Recently I visited a Catholic church where people were gathered to hear a concert -- a thing permitted under certain conditions, among which is the removal of the Blessed Sacrament and Its telltale sign, the sanctuary lamp. These prescribed measures were, to all appearances, not observed. As a result, not only was there the ordinary, moderate-tones chitchat of the audience before a performance but even the inducement to chaos by the evening's MC, as is now the prevailing custom in many a parish church, that everyone should turn to greet his neighboring pewsters on all sides. I was heartbroken as I thought of the Lord in His self-induced imprisonment to beckon a voluntary profession of faith in and respect for His divine Presence. While surely not all attendees of the musical event were Catholics, yet by no outward sign of theirs was witness given of their belief in the Divine Presence. Or, is that the point, namely, that faith in the Real Presence of Christ -- Body, Blood, Soul, and Divinity in the Holy Sacrament -- is absent? Have we come to this state?

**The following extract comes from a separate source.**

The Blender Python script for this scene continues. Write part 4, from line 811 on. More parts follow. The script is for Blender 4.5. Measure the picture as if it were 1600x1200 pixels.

Zeal for Your house consumes Me," our Lord lamented, when He ousted the money-changers from the Temple (Jn 2), abridging words of the psalm (68:9) which adds, "and the insults of those who insult You have fallen on Me." I too have some of Christ's "zeal," and I feel embarrassment and sorrow that my Lord is treated dismissively by His own. "Be silent before the Lord, all flesh, for He has roused Himself from His holy dwelling place" (Zech. 2:13) -- that admonition was made in reference to God's rather vague manner of presence in the Jerusalem Temple. Yet what have we in our churches but the very Incarnate Son of God under sacramental signs?

I insist that in our parish church the Lord not be abused by "outrage, sacrilege, and indifference" (to quote the familiar prayer). Avoid talking to your neighbor in church or, if the matter warrants it, in a whisper. The Lord has "zeal" for the sanctity of His house.

"Be still before the Lord!" (Ps. 36, Vulgate).